The investment, totalling £21m, will help to conserve the natural heritage sites, as well as boost rural areas and provide long-term social, economic and environmental benefits.
The Scottish site will receive £3m from the fund to help conserve the landscape.
HLF's Landscape Partnership (LP) programme – which has been running for a decade – is the most significant grant scheme available for landscape-scale projects, with more than £160m being invested in 91 different areas across the UK.
Head of Landscape and Natural Heritage at HLF, Drew Bennellick, said: "HLF's landscape-scale funding has helped forge strong local partnerships which have secured the future of some of our most threatened landscapes.

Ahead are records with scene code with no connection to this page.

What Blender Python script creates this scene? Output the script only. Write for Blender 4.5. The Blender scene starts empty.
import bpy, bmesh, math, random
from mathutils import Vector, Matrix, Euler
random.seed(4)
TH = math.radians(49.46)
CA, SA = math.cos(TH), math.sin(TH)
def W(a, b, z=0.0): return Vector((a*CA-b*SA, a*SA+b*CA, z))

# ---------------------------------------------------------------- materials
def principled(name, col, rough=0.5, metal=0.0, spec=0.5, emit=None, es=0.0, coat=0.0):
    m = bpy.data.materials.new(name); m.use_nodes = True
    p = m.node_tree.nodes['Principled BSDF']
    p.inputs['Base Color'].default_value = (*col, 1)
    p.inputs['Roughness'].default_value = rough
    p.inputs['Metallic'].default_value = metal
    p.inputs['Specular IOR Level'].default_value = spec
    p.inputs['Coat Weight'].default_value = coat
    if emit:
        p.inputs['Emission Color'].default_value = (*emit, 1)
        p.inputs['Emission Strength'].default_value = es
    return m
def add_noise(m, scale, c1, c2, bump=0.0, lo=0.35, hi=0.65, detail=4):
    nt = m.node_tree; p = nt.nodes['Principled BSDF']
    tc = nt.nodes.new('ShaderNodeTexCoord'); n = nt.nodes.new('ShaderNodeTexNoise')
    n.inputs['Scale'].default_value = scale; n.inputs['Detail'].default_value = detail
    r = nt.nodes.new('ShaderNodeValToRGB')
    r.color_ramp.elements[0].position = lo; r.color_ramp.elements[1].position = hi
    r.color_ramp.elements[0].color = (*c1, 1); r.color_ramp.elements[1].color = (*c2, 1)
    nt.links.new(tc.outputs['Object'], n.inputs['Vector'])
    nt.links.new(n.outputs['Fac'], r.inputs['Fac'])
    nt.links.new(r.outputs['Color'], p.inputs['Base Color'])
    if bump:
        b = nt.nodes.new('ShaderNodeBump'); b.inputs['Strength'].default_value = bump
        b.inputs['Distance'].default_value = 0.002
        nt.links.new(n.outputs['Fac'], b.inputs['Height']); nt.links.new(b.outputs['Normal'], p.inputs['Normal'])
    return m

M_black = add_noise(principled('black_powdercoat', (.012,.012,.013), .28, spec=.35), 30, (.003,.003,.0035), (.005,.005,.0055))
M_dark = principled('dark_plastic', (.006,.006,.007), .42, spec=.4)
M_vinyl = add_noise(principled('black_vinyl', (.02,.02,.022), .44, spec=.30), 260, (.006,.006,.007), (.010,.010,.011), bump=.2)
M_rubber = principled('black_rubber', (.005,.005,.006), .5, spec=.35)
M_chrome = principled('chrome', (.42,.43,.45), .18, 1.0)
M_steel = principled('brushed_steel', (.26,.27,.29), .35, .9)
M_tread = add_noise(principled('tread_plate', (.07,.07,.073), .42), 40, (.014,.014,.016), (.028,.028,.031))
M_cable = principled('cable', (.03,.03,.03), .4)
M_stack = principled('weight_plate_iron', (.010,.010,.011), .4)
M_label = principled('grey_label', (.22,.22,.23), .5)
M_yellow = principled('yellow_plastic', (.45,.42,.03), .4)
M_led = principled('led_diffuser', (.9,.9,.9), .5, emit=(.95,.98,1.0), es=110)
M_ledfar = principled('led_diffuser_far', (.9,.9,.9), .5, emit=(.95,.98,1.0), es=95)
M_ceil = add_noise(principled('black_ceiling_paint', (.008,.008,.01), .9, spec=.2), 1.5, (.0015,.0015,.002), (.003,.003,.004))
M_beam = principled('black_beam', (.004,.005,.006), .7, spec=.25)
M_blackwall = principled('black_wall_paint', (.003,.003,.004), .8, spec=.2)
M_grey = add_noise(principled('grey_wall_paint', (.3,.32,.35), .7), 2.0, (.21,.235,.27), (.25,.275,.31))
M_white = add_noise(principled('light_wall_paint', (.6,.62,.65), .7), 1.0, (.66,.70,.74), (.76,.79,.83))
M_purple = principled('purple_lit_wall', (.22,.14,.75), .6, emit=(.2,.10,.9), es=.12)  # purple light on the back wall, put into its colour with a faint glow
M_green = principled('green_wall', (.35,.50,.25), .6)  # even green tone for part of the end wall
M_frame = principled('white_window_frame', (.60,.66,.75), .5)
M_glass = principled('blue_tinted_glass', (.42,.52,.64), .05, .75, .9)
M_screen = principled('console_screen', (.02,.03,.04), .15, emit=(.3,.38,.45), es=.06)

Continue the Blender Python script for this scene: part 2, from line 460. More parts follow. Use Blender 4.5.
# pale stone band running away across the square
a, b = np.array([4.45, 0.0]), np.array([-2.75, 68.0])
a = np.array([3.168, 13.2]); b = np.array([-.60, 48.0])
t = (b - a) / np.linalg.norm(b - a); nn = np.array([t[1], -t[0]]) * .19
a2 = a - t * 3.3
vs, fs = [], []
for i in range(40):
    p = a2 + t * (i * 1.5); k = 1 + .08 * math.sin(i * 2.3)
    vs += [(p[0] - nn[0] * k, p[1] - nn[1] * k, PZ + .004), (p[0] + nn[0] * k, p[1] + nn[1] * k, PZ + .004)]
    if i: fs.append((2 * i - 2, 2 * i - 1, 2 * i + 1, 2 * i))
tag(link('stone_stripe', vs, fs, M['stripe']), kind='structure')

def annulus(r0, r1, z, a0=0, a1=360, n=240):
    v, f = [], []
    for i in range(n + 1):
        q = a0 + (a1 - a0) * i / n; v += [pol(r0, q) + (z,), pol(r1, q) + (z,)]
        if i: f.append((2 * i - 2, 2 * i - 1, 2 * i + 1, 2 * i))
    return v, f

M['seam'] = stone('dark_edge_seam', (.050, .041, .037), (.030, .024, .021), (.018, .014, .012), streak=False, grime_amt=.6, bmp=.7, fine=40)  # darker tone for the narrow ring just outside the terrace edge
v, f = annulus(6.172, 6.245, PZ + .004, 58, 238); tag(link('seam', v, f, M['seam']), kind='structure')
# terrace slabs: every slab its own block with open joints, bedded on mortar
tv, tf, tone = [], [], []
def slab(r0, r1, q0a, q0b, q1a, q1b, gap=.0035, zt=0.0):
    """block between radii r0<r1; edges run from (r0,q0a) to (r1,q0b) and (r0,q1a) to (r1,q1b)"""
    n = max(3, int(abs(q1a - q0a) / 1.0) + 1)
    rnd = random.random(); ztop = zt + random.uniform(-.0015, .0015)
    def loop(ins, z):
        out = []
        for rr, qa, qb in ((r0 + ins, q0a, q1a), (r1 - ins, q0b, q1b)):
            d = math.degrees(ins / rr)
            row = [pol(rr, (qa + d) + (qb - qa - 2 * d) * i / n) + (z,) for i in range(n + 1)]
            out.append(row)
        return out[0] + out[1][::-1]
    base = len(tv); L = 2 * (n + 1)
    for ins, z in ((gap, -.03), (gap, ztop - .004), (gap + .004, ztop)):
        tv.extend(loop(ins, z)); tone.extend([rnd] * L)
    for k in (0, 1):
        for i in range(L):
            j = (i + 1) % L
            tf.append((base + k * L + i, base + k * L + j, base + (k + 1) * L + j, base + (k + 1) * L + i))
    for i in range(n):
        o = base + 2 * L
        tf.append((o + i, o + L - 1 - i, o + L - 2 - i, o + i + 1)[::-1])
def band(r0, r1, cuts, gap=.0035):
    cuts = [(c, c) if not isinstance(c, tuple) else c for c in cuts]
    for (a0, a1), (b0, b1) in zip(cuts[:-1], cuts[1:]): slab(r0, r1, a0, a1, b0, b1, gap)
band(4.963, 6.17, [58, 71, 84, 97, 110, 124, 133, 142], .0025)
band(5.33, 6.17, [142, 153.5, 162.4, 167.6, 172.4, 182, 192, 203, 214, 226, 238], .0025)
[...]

"The nine schemes we are supporting this year have all demonstrated a need for urgent conservation work to the natural and built heritage as well as reconnecting communities to these places. They are important on many levels, including being an integral part of our health and well-being and a significant contributor to the tourist economy.
"The UK's amazing countryside is under ever-increasing pressure and we must act now to make sure it continues to be one of our greatest assets."
The remaining eight landscapes are:
- The New Forest
- Humberhead Levels, spanning Yorkshire and Lincolnshire
- Ingleborough Dales
- North York Moors
- Lough Neagh in Northern Ireland
- Rusland Valley and Fells
- Derwent Valley
- East Wight, the eastern tip of the Isle of Wight.